As the adopted son of respectable Smallville couple Jonathan and Martha Kent, Superman is also comfortably off but suffers, like other cartoon characters torn from their roots, from a conflicted sense of self. ‘Who am I? Where am I? Why am I wearing this strange costume?’ he asks himself in one strip from the 1960s; in another, Clark Kent threatens to walk out on him: ‘Go find yourself another alter-ego, Superman! I’m tired of being your fall guy! I’m leaving you… Forever!’ Identity crises are part of the superhero package. I was more disturbed by the discovery that Superman’s outfit was hand-knitted for him by Martha from the blankets lining his original space capsule. Knitted! I can never think of him in the same way again.
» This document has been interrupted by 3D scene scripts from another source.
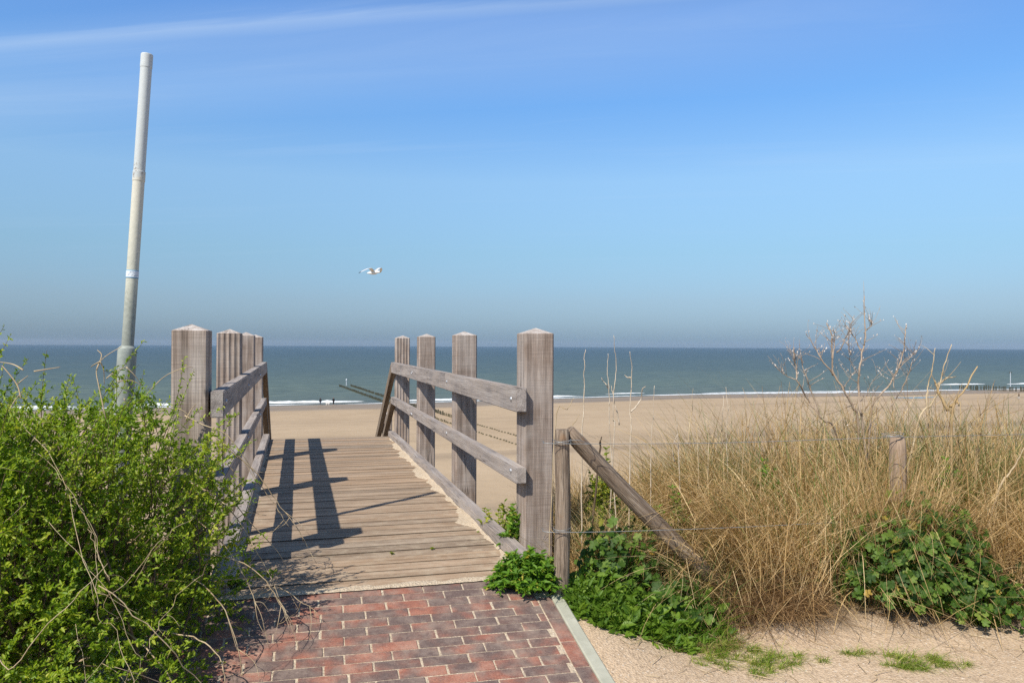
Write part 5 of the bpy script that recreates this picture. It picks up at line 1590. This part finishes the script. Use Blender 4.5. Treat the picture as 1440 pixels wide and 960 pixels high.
wisps = wramp(nz.outputs['Fac'], [(.34, .55), (.62, 1.0)])
thin = wramp(nz.outputs['Fac'], [(.55, 0.0), (.78, .5)])
cov = wmath('ADD', wmath('MULTIPLY', wmath('MULTIPLY', sheet, side_), wmath('MULTIPLY', wisps, .42)), wmath('MULTIPLY', thin, .30))
fd = wn('ShaderNodeMapRange'); fd.inputs['From Min'].default_value = .05; fd.inputs['From Max'].default_value = .24
nt.links.new(sep.outputs[2], fd.inputs['Value'])
mx = wn('ShaderNodeMix', data_type='RGBA'); nt.links.new(wmath('MULTIPLY', cov, fd.outputs[0]), mx.inputs[0])
nt.links.new(mul.outputs[2], mx.inputs[6]); mx.inputs[7].default_value = (5.2, 6.5, 8.2, 1)
nt.links.new(mx.outputs[2], bg.inputs['Color']); bg.inputs['Strength'].default_value = .10
nt.links.new(bg.outputs[0], outw.inputs['Surface'])

ld = bpy.data.lights.new('sun', 'SUN'); ld.energy = 4.7; ld.angle = R(.53); ld.color = (1.0, .94, .84)
lo = bpy.data.objects.new('sun', ld); COL.objects.link(lo)
ldir = Vector((SUN_AZ.x * math.cos(SUN_EL), SUN_AZ.y * math.cos(SUN_EL), -math.sin(SUN_EL)))
lo.rotation_euler = ldir.to_track_quat('-Z', 'Y').to_euler(); lo.location = (-20, -30, 40)

cd = bpy.data.cameras.new('camera'); cam = bpy.data.objects.new('camera', cd); COL.objects.link(cam)
cd.sensor_width = 36; cd.lens = 36 * 1100 / 1440.0; cd.clip_start = .05; cd.clip_end = 20000
pitch = math.atan(5.1 / 1100)
cam.matrix_world = Matrix.Translation(CAM) @ Matrix.Rotation(R(90) + pitch, 4, 'X') @ Matrix.Rotation(R(.27), 4, 'Z')
scene.camera = cam
scene.render.resolution_x = 1024; scene.render.resolution_y = 682
vs_ = scene.view_settings; vs_.view_transform = 'Standard'; vs_.look = 'None'; vs_.exposure = 0.2; vs_.gamma = 1
vs_.use_curve_mapping = False
scene.cycles.max_bounces = 8; scene.cycles.transparent_max_bounces = 4
scene.cycles.use_denoising = False
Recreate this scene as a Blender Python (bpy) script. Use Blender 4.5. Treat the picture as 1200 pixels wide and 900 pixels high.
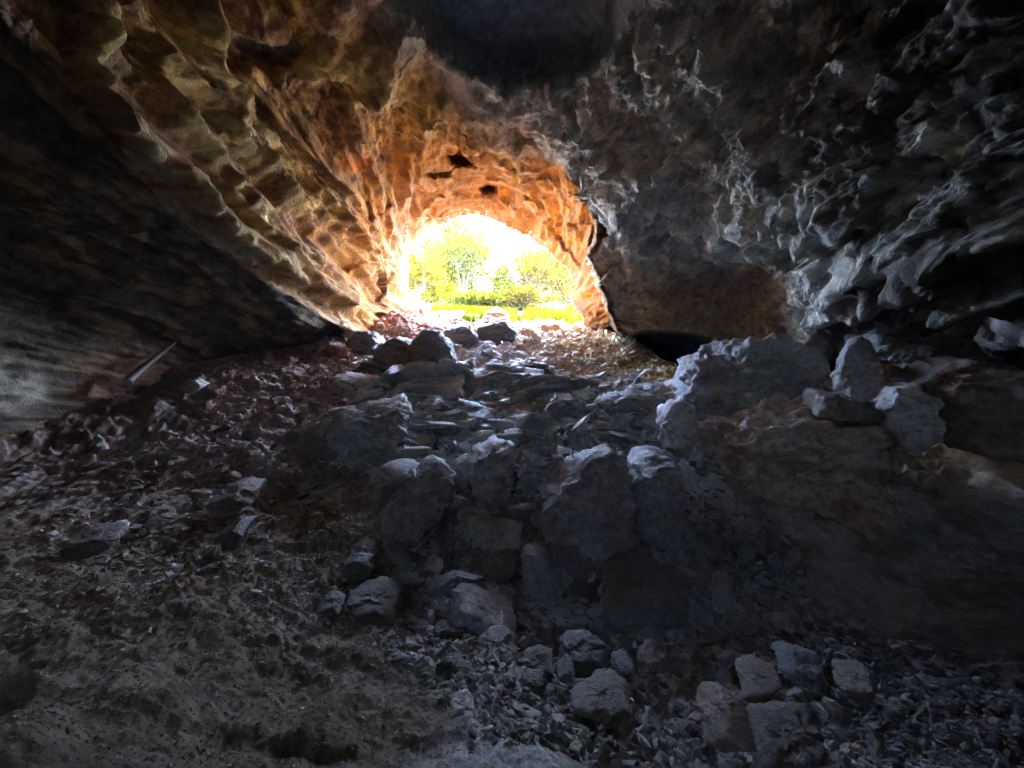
import bpy, math, random
import numpy as np
R = math.radians
for o in list(bpy.data.objects): bpy.data.objects.remove(o)
SC = bpy.context.scene
COL = SC.collection

# ---------------------------------------------------------------- camera
F = 480.0; PITCH = R(10)
cp, sp = math.cos(PITCH), math.sin(PITCH)
cd = bpy.data.cameras.new("camera"); cam = bpy.data.objects.new("camera", cd); COL.objects.link(cam)
cam.location = (0, 0, 0); cam.rotation_euler = (R(90) + PITCH, 0, 0)
cd.sensor_width = 36; cd.lens = 36 * F / 1200; cd.clip_start = 0.05; cd.clip_end = 2000
SC.camera = cam

# ---------------------------------------------------------------- sky, sun, exposure
SUN_EL, SUN_AZ = R(50), R(98)          # azimuth measured from +Y towards +X
w = bpy.data.worlds.new("World"); SC.world = w; w.use_nodes = True
nt = w.node_tree; nt.nodes.clear()
sky = nt.nodes.new('ShaderNodeTexSky'); sky.sky_type = 'NISHITA'; sky.sun_disc = False
sky.sun_elevation = SUN_EL; sky.sun_rotation = SUN_AZ; sky.air_density = 1.0; sky.dust_density = 2.5
bg = nt.nodes.new('ShaderNodeBackground'); bg.inputs[1].default_value = 0.15
wo = nt.nodes.new('ShaderNodeOutputWorld')
nt.links.new(sky.outputs[0], bg.inputs[0]); nt.links.new(bg.outputs[0], wo.inputs[0])
ld = bpy.data.lights.new("sun", 'SUN'); ld.energy = 2.0; ld.angle = R(0.6); ld.color = (1, .93, .82)
sun = bpy.data.objects.new("sun", ld); COL.objects.link(sun)
sd = (math.sin(SUN_AZ) * math.cos(SUN_EL), math.cos(SUN_AZ) * math.cos(SUN_EL), math.sin(SUN_EL))
from mathutils import Vector
sun.rotation_euler = Vector(sd).to_track_quat('Z', 'Y').to_euler(); sun.location = (0, -40, 60)
SC.view_settings.view_transform = 'Standard'; SC.view_settings.look = 'None'
SC.view_settings.exposure = 8.0; SC.view_settings.gamma = 1
SC.view_settings.use_curve_mapping = False
cy = SC.cycles
cy.use_denoising = True; cy.denoising_prefilter = 'NONE'; cy.use_adaptive_sampling = False; cy.max_bounces = 8; cy.diffuse_bounces = 6; cy.glossy_bounces = 2
cy.transmission_bounces = 2; cy.transparent_max_bounces = 8; cy.sample_clamp_indirect = 0; cy.use_light_tree = True
# sampling guide across the cave mouth: a sky portal gives off no light of its own
pl = bpy.data.lights.new("sky_portal", 'AREA'); pl.shape = 'RECTANGLE'; pl.size = 12; pl.size_y = 9
pl.cycles.is_portal = True
portal = bpy.data.objects.new("sky_portal", pl); COL.objects.link(portal)
portal.location = (0.0, 20.6, 8.6); portal.rotation_euler = (R(-90), 0, 0)

pl2 = pl.copy(); pl2.size = 5.5; pl2.size_y = 5.5
portal2 = bpy.data.objects.new("sky_portal", pl2); COL.objects.link(portal2)   # the same for the fill-light opening added behind the viewpoint
portal2.location = Vector((-.30, -.88, .36)).normalized() * 15.5; portal2.rotation_euler = Vector((-.30, -.88, .36)).to_track_quat('Z', 'Y').to_euler()

# ---------------------------------------------------------------- helpers: rays, noise, fields
def rays(u, v):
    a = (np.asarray(u, float) - 600) / F; b = (450 - np.asarray(v, float)) / F
    return np.stack([a, cp - b * sp, sp + b * cp], -1)
def pt(u, v, t): return rays(u, v) * t

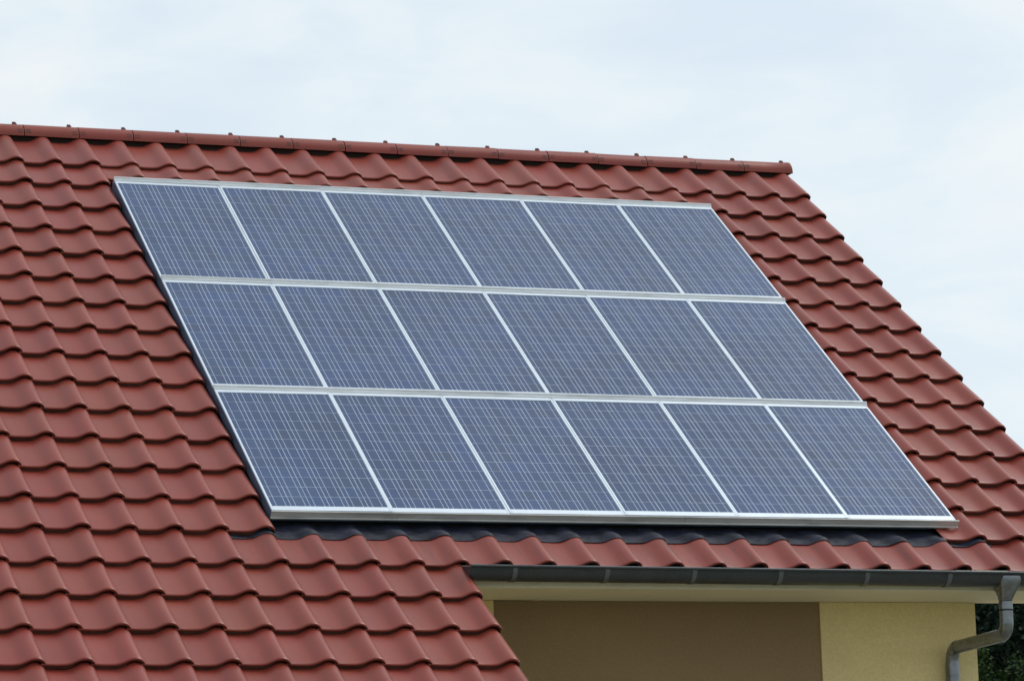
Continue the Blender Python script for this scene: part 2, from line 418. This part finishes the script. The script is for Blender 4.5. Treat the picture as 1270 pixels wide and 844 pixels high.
rs.box(UL, U0 - 0.06, APY - 0.085, APY + 0.085, APZ - 0.20, APZ + 0.06)
rso = inst('ridge_strip', rs.mesh('ridge_strip', [COMB]), roof, Matrix.Identity(4))

# --- lead flashing dressed over the heads of the eave tiles
fl = MB(); us = np.arange(-0.33, 5.13, 0.0105); vs_ = [5.00, 5.05] + [5.08 + 0.0105 * q for q in range(16)] + [5.246, 5.252]; NV = len(vs_)
V16 = V0 + 16 * B + D16
fr = np.random.default_rng(3); ph = fr.uniform(0, 6.28, 40); fq = fr.uniform(5, 46, 40)
rows = []
for j, v in enumerate(vs_):
    row = []
    for u in us:
        xl = (u - (U0 - 30 * A)) % A
        z = N0 + TT * (1 - (V16 - v) / B)
        zz = np.interp([xl - 0.006, xl, xl + 0.006], PX, PZ).mean()
        fade = float(np.clip((v - 5.07) / 0.13, 0, 1)); zz = zz * (0.35 + 0.65 * fade) - 0.012 * (1 - fade)
        wr = sum(math.sin(fq[i] * u + ph[i] + 14 * v * (1 if i % 2 else -1)) for i in range(14)) * 0.0004
        edge = 0.004 * math.sin(3.1 * u + 1) + 0.003 * math.sin(17 * u)
        row.append(tuple(roofw(u, v + (edge if j > NV - 4 else 0), z + zz + 0.0065 + (wr if j < NV - 4 else 0.4 * wr) + (0.006 * (mnoise.noise(Vector((u * 12, v * 34, 1.3)))+ 0.6 * mnoise.noise(Vector((u * 26 + 9, v * 85, 4.1)))) if 1 < j < NV - 3 else 0.0))))
    rows.append(row)
fl.loft(rows, 0, closed=False)
fl.loft([rows[-1], [tuple(Vector(p) - Vector((0, -sT, cT)) * 0.004) for p in rows[-1]]], 0, closed=False, smooth=False)
flo = inst('roof_flashing', fl.mesh('roof_flashing', [LEAD]), roof, Matrix.Identity(4))

# --- boxed eave: fascia and soffit
SZ = ZO - 3.566
UCH = UC + DC - 0.10                # cheek wall of the lower left roof
fs = MB(); fs.box(UCH + 0.02, U0 - 0.10, -4.44, -4.415, SZ - 0.004, ZO - 3.43); hpart('fascia_board', fs, [FASC], bev=0.003)
so = MB(); so.box(UCH + 0.02, U0 - 0.102, -4.414, YW + 0.02, SZ, SZ + 0.02); hpart('soffit', so, [FASC])
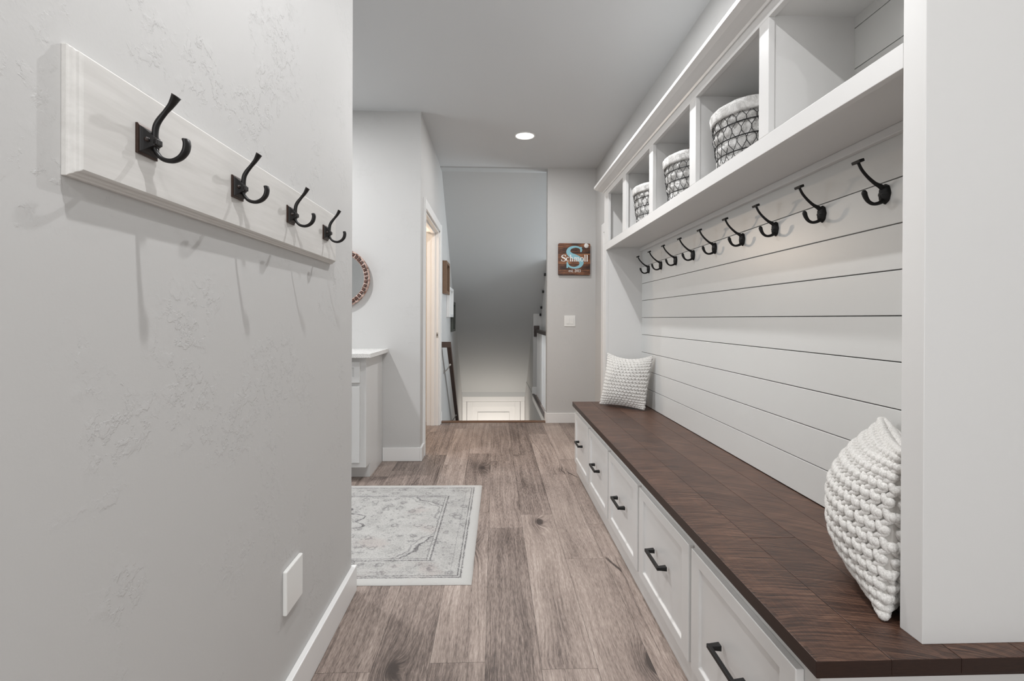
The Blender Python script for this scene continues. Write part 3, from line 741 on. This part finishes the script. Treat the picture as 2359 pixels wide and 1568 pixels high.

Superman’s rural upbringing is unusual; urban alleys are the natural haunts of parentless heroes. Jim Rugg and Brian Maruca’s 12-year-old Street Angel Jesse Sanchez is as resourceful and resilient as an alley cat: ‘In Wilkesborough, Angel City’s worst ghetto, she fights ninjas, drugs, nepotism, and pre-algebra…’ The orphaned brothers of Taiyo Matsumoto’s manga series Tekkonkinkreet also survive in the concrete jungle, battling the Yakuza for the soul of Treasure Town: Shiro (White) and Kuro (Black) function as a good cop/bad cop act. As well as a dynamic draughtsman, Matsumoto is an accomplished painter. The watercolour illustrations to his manga series Sunny, about a group of friends from a children’s home who make their base in an abandoned Nissan Datsun Sunny, are marvellously evocative. The artist spent six years in a similar home.

Mastumoto’s is not the only autobiographical contribution to the genre. In her graphic novel Palimpsest, Swedish-Korean adoptee Lisa Wool-Rim Sjoblom tells the painful story of her personal search for her Korean birth parents. Not all parentless kids can be caped crusaders, but they need a certain kind of heroism.